Durante o estágio, encarregou o Sr. Joaquim, que tinha vindo com ele dos estaleiros da CUF, tal como o Sr. Hipólito, de, entre outras coisas, me ensinar a planificar “à mão” uma chapa do costado pelo “Método Francês”, processo que depois repliquei para planificação numérica, utilizando uma rudimentar máquina programável Texas Ti 58. Nesta altura já não se planificava “à mão”, era já a fase da Sala do Risco à escala 1/10 e existia uma máquina analógica de planificação, agora à guarda da Câmara Municipal, que espero seja preservada.
Recordo com saudade as longas conversas que tivemos, algumas técnicas, muitas sobre a sua vida em Lisboa, sobre as lutas políticas no tempo da ditadura (aqui os seus olhos, muito azuis, brilhavam mais), etc., etc. “Herdei” do Sr. Alexandre parte do seu espólio técnico, alguns livros, apontamentos que ele trouxe da “Oficina de Trazado Y Sala de Galibos” de Cadiz, de quando lá esteve algum tempo a documentar-se para fazer a transição da Sala de Risco de escala 1/1 para 1/10 e uma relíquia, original, de que não sei a origem, mas que estava na sua posse, que é um caderno de apontamentos de mecânica, em caneta de tinta permanente, com desenhos à mão livre de uma qualidade impressionante.

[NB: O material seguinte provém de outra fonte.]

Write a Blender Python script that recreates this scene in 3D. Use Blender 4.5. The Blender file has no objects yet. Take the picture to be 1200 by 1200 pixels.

Abro agora um parêntesis para recordar o CADESNAVE, sistema de CAD/CAM desenvolvido nos ENVC, exemplo raro de I&D nas empresas na época, também ele, em grande parte, fruto da escola do Mestre Alexandre. Quando o Eng.º O. Mota decidiu criar o Gabinete de Cálculo, escolheu o único engenheiro dos ENVC com o perfil adequado para a tarefa, o Carlos Rodrigues. Tendo este a inteligência necessária e o espírito curioso e criativo, indispensáveis, sendo de formação eletrotécnica, faltavam-lhe os conhecimentos navais que um sistema destes requeria, mas que o Manel Viana, um dos pupilos favoritos do Mestre Alexandre, possuía. Manuel Viana – homem de fino humor, herdado do pai, o Sr. Viana, operário chefe dos encanamentos – também ajudou a ultrapassar as enormes dificuldades que iam surgindo. Formaram, com outros colaboradores, uma equipa que desenvolveu um trabalho notável (sei bem do que falo, já que acompanhei de perto todo o processo), com recursos reduzidos, uma vez que os necessários ou ainda não existiam na altura ou eram excessivamente caros.
Com o Eng.º Taborda Ferreira, referência incontornável da Construção Naval, de saber enciclopédico e grande sentido de humor, por vezes cáustico mas sempre certeiro, continua a ser um enorme prazer conversar. Pena que agora, pela distância e afastamento, isso seja tão raro. Continua a enviar emails e vídeos interessantíssimos que arquivo e reenvio para as minhas filhas.
Termino sem deixar de referir que outros nomes marcantes haveria a recordar. Por exemplo, o Sr. Júlio Costa, também dos de Lisboa, que com tanto carinho me tratava. Mestre na arte da metalurgia do ferro e do bronze. Sempre que havia algum trabalho especial, nomeadamente reparações de hélices, em que era exímio, mandava-me chamar e dava-me, então, preciosas lições, de que sempre lhe ficarei grato.
O escrito já vai longo e mais longo ficaria se continuasse a expor tantas e tão gratas recordações de vivências passadas. Outras oportunidades surgirão. Fica, então, o melhor abraço para si.
Santos Lima
P.S. – Com a aprovação da dragagem do canal e do anteporto, que será posta a concurso em Setembro, a nova doca irá avançar em 2019.
(Foto: Primitiva sala do Risco, a trabalhar na escala 1/1. Aquela que era considerada a melhor escola a preparar especialistas para as mais diversas áreas dos ENVC. (Arquivo F. Meira).